> **To be done**: Using the data below, gather each line that includes the word "Python".

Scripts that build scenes
———
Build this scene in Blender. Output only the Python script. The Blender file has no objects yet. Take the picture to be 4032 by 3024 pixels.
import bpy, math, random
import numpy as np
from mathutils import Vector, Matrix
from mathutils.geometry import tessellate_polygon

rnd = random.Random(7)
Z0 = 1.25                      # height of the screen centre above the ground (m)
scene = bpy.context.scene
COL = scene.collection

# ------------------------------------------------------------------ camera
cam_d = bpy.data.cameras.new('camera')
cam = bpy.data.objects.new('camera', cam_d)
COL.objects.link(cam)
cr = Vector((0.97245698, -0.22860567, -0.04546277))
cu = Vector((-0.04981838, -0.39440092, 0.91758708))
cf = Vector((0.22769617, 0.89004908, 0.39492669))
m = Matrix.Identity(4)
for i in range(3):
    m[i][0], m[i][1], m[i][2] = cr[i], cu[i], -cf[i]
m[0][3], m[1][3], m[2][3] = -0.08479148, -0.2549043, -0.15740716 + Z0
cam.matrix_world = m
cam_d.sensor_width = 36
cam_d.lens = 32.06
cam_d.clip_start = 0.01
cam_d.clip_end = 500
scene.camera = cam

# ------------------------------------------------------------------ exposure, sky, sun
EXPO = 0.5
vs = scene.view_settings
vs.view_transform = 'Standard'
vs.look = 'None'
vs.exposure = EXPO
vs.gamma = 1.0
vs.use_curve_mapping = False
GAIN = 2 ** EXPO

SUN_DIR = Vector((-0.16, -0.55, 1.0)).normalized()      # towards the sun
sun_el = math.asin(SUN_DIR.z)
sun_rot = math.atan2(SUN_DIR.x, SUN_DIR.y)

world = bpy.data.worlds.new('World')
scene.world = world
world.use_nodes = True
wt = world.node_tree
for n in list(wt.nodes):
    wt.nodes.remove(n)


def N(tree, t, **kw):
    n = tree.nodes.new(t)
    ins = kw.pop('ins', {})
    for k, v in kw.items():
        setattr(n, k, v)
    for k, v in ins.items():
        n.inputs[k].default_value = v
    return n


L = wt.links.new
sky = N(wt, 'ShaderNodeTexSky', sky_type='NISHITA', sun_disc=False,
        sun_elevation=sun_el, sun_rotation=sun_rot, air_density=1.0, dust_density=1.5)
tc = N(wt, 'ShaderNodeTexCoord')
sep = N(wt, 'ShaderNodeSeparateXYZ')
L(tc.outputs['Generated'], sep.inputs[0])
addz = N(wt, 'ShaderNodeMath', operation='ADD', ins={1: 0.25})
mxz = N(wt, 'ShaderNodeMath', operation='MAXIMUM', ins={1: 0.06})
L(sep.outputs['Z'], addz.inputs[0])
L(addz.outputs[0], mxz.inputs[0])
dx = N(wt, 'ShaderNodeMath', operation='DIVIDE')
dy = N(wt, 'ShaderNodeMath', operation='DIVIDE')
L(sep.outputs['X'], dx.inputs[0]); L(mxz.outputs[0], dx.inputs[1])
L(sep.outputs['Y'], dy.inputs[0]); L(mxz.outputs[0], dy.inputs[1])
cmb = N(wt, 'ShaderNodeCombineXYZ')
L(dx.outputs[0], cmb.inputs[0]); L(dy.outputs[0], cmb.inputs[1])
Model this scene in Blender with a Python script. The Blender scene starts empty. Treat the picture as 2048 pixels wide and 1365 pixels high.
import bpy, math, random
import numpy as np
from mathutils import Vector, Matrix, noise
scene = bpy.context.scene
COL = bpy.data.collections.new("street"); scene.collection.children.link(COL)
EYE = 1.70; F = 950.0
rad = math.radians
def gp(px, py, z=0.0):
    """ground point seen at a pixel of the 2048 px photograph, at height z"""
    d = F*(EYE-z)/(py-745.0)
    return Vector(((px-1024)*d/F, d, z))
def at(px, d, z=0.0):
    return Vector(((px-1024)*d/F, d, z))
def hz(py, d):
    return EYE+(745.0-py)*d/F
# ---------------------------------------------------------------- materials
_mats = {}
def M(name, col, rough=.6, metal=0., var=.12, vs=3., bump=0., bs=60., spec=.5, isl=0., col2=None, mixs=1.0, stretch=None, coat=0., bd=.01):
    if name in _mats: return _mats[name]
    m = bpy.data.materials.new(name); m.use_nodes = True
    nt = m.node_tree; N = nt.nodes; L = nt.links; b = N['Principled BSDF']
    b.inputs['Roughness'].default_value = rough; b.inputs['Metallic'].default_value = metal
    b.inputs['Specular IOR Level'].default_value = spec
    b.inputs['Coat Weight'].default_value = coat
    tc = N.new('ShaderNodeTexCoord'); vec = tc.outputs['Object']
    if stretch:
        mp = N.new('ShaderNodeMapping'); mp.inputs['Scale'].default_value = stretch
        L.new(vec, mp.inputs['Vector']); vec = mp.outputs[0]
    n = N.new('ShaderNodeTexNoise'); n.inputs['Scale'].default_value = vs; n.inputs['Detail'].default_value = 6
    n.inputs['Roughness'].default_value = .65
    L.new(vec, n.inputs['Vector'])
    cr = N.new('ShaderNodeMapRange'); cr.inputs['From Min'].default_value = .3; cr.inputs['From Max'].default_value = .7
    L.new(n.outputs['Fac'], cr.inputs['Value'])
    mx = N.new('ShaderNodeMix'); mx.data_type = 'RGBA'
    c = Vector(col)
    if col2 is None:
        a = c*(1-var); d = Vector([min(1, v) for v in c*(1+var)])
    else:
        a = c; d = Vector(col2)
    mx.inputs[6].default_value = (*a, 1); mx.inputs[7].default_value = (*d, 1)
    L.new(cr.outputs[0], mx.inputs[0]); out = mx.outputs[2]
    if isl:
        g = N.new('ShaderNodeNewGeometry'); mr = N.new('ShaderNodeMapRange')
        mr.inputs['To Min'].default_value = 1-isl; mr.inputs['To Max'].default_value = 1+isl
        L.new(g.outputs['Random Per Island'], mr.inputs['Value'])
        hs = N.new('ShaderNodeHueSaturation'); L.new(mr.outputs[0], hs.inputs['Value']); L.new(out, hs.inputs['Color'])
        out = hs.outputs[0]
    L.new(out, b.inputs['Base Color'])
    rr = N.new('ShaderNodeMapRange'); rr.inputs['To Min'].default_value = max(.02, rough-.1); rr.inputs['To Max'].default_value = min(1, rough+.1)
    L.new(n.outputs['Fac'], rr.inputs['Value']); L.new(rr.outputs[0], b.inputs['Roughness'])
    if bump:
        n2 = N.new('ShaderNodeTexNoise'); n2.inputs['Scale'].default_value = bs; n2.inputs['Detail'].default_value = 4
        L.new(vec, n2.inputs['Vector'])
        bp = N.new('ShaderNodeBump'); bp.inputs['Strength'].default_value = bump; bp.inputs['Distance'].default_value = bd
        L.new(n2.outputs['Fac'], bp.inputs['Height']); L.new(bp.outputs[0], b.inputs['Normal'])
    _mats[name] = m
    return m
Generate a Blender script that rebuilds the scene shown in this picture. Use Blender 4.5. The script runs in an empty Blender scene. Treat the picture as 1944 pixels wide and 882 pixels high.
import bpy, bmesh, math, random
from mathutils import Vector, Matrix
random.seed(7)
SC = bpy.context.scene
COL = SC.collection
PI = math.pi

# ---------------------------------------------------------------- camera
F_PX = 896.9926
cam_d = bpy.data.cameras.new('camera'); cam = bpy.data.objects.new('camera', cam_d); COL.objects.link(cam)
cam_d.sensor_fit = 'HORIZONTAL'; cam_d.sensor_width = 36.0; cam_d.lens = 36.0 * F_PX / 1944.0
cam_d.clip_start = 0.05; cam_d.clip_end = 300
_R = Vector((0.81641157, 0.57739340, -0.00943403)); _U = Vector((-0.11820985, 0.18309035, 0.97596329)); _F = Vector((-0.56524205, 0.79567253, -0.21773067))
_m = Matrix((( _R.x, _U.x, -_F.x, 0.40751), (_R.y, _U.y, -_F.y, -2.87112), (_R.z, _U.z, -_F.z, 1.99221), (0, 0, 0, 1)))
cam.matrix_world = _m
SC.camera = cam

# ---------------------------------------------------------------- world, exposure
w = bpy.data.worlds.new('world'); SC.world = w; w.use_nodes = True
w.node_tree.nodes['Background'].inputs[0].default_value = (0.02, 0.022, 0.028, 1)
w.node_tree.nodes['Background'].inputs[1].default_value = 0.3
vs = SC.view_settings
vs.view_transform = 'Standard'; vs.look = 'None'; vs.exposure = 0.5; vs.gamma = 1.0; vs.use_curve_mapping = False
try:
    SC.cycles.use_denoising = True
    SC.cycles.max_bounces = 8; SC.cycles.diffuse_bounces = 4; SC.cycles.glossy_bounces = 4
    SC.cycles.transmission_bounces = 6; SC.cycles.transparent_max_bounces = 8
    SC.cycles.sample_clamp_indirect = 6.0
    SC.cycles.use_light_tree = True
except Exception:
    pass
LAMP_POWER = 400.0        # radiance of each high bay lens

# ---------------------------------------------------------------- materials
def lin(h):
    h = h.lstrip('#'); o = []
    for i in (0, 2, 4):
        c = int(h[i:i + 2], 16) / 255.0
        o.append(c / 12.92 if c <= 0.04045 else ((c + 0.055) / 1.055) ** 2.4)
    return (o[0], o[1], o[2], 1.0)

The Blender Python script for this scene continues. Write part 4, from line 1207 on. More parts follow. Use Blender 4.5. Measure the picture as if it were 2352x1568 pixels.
———
> **Written response**:
Build this scene in Blender. Output only the Python script. The Blender file has no objects yet. Take the picture to be 4032 by 3024 pixels.
Model this scene in Blender with a Python script. The Blender scene starts empty. Treat the picture as 2048 pixels wide and 1365 pixels high.
The Blender Python script for this scene continues. Write part 4, from line 1207 on. More parts follow. Use Blender 4.5. Measure the picture as if it were 2352x1568 pixels.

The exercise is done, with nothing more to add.